Einmal unterbricht er seinen Osterurlaub im Altmühltal: Da geht es zum ehemaligen Papst nach Rom. Benedikt XVI. feiert seinen Neunzigsten. Ob er den Pontifex emeritus denn auch in Sachen Karriereplanung um Rat gebeten habe, wird Seehofer gefragt. „Das habe ich nicht gewagt“, entgegnet er. „Weil was hätte ich gemacht, wenn er gesagt hätte: Machen Sie’s so wie ich!“ Seehofer schnaubt sein Seehofer-Lachen in die Kamera. „Was hätte ich dann gemacht?“

Er könne „für die CSU nicht ewig den Libero machen“, klagt Seehofer

Klingt, als sei die Entscheidung da schon lange gefallen – woran in Wirklichkeit auch keiner zweifelt. „Alles Krampf“, sagt Seehofer am Montag nach der Vorstandssitzung auf einer Pressekonferenz. In Wahrheit sei die Entscheidung erst an diesem Sonntagabend gefallen und zwar in kleinster Runde, nur er und Ehefrau Karin hätten sich beraten – „nachdem ich den Schock der Niederlage des FC Ingolstadt verarbeitet hatte“.
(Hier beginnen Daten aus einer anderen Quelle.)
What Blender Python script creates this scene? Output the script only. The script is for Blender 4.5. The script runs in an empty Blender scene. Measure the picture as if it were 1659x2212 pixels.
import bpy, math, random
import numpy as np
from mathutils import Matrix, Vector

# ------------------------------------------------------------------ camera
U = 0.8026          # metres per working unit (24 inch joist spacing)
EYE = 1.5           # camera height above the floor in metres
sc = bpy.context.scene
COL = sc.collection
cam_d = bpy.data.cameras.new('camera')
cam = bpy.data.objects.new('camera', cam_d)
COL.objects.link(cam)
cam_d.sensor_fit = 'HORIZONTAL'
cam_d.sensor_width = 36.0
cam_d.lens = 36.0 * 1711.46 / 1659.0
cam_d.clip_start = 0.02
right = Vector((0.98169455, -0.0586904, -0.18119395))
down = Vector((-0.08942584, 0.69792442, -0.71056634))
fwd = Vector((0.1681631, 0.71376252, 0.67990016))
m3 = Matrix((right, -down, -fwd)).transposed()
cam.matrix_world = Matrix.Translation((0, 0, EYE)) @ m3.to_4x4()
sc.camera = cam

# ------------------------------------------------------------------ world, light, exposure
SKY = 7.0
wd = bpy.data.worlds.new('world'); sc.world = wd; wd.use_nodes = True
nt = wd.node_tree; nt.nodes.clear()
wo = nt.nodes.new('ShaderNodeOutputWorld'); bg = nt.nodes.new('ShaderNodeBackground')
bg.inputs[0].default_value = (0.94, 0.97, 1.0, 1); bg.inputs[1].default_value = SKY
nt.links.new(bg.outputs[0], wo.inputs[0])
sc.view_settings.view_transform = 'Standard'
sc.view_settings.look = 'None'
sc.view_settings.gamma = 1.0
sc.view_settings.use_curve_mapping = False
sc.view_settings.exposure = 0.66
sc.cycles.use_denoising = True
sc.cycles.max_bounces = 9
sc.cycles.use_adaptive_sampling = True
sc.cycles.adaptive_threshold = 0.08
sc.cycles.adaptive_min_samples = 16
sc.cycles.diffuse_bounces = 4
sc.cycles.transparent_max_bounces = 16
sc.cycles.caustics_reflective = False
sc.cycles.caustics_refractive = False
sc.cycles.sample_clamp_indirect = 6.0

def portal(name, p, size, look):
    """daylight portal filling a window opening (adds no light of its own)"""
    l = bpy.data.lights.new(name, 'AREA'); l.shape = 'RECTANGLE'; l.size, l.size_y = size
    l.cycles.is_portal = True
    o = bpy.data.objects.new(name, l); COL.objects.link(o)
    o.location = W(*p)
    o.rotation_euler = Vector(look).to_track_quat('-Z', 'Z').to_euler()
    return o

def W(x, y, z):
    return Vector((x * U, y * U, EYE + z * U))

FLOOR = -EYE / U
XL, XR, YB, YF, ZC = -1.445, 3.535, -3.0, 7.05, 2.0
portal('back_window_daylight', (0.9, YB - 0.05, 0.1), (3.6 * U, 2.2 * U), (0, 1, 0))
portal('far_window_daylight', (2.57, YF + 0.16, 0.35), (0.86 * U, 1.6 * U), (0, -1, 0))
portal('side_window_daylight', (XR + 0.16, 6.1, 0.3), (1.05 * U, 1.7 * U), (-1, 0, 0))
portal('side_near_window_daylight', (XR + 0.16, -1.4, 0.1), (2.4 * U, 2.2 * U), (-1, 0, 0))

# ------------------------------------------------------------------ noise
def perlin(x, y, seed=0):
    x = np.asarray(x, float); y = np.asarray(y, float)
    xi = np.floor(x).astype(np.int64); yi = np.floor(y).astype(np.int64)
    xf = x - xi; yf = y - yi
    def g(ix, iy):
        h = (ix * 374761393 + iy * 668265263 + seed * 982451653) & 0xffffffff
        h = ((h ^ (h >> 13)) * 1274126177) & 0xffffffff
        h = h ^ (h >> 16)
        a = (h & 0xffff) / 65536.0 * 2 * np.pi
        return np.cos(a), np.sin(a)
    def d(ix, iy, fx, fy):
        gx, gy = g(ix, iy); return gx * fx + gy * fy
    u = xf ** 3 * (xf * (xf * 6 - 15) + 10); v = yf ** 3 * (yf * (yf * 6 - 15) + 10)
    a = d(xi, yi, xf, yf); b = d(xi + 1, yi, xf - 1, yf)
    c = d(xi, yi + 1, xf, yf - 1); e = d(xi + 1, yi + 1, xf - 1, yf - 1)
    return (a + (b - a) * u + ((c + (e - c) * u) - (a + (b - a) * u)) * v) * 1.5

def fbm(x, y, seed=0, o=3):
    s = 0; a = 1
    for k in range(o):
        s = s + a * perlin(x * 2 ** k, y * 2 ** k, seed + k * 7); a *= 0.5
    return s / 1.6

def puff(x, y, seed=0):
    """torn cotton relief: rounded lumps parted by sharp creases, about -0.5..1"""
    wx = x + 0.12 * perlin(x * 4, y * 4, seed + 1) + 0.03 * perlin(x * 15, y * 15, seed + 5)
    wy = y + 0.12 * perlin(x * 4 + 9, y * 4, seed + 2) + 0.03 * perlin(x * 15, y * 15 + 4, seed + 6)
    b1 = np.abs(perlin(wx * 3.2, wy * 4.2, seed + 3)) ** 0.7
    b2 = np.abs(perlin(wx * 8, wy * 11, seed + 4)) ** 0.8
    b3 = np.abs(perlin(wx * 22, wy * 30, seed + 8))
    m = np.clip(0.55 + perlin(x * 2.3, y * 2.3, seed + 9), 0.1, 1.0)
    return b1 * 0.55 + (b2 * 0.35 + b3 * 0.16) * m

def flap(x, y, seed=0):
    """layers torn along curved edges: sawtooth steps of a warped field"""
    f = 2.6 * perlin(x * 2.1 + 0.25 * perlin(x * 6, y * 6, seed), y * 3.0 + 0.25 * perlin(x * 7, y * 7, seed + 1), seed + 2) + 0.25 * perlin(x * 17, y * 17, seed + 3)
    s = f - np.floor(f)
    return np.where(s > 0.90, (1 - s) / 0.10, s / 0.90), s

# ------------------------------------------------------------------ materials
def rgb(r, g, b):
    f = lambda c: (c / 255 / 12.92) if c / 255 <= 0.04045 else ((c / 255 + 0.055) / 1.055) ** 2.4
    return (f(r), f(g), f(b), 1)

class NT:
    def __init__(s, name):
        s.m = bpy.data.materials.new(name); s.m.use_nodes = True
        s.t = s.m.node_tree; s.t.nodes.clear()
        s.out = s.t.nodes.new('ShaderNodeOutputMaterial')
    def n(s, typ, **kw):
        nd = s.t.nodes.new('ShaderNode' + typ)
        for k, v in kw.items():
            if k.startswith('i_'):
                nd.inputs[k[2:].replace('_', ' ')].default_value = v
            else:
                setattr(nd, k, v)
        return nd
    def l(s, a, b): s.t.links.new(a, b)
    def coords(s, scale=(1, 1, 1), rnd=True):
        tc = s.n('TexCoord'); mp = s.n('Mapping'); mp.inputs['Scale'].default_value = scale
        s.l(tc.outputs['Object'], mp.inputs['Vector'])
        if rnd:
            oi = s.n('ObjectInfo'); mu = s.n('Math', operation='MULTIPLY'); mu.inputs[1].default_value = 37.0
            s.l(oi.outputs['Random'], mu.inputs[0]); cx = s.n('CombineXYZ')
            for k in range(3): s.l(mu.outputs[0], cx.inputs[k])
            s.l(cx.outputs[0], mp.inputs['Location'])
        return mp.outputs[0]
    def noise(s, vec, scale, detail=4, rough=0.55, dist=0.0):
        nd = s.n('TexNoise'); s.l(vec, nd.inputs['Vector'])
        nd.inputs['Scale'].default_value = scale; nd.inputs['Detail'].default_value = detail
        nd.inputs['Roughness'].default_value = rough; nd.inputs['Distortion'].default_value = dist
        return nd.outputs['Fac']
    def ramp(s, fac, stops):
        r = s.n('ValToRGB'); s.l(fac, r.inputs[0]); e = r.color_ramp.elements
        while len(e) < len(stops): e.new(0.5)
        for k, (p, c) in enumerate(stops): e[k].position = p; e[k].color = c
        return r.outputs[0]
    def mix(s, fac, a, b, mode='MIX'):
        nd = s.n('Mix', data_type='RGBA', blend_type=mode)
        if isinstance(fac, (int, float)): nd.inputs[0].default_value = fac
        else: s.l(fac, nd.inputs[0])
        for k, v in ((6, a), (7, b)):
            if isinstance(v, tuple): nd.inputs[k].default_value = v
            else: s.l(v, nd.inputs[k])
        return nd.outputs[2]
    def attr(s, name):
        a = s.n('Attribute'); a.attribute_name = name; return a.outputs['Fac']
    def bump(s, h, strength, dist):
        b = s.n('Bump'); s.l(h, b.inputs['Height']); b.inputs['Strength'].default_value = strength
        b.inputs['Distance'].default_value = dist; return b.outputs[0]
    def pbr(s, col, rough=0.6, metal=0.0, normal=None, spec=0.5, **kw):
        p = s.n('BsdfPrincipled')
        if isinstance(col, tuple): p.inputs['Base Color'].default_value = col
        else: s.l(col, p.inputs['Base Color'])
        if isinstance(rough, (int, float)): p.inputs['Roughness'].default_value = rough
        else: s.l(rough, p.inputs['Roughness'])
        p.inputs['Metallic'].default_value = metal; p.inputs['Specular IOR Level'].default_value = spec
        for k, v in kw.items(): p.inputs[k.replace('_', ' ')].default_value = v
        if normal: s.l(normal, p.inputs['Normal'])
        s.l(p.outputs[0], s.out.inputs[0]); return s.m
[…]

Seehofer spricht dann von den 46 Jahren, die er nun schon in der CSU sei, von seinen 37 Jahren als Berufspolitiker, und dass es noch eine ganze Menge gebe, „was ich für Bayern und Deutschland bewirken kann“. Und vom „Ende eines von mir selbst verursachten Fehlers“. Er hätte sich damals, 2012, nicht schon auf ein Karriereende 2018 festlegen dürfen, sagt er und wehrt alle Nachfragen ab, ob er denn gedenke, noch eine ganze Legislaturperiode lang Ministerpräsident zu bleiben.

Und woher kommt er nun, der Sinneswandel? Eine wirkliche Antwort bleibt Seehofer schuldig. Von veränderter Weltlage und Parteienlandschaft spricht er, also: In Zeiten von Trump, Erdoğan und AfD braucht es in Bayern einen Ministerpräsidenten vom Format eines Horst Seehofers. Und da gibt es nur: Horst Seehofer.

Der so oft kolportierte eigentliche Grund für Seehofers Weitermachen, ist zu dem Zeitpunkt schon verschwunden, im BMW. Dass es schön sei, dass es jetzt klare Verhältnisse gebe, hatte Markus Söder davor noch schnell gesagt.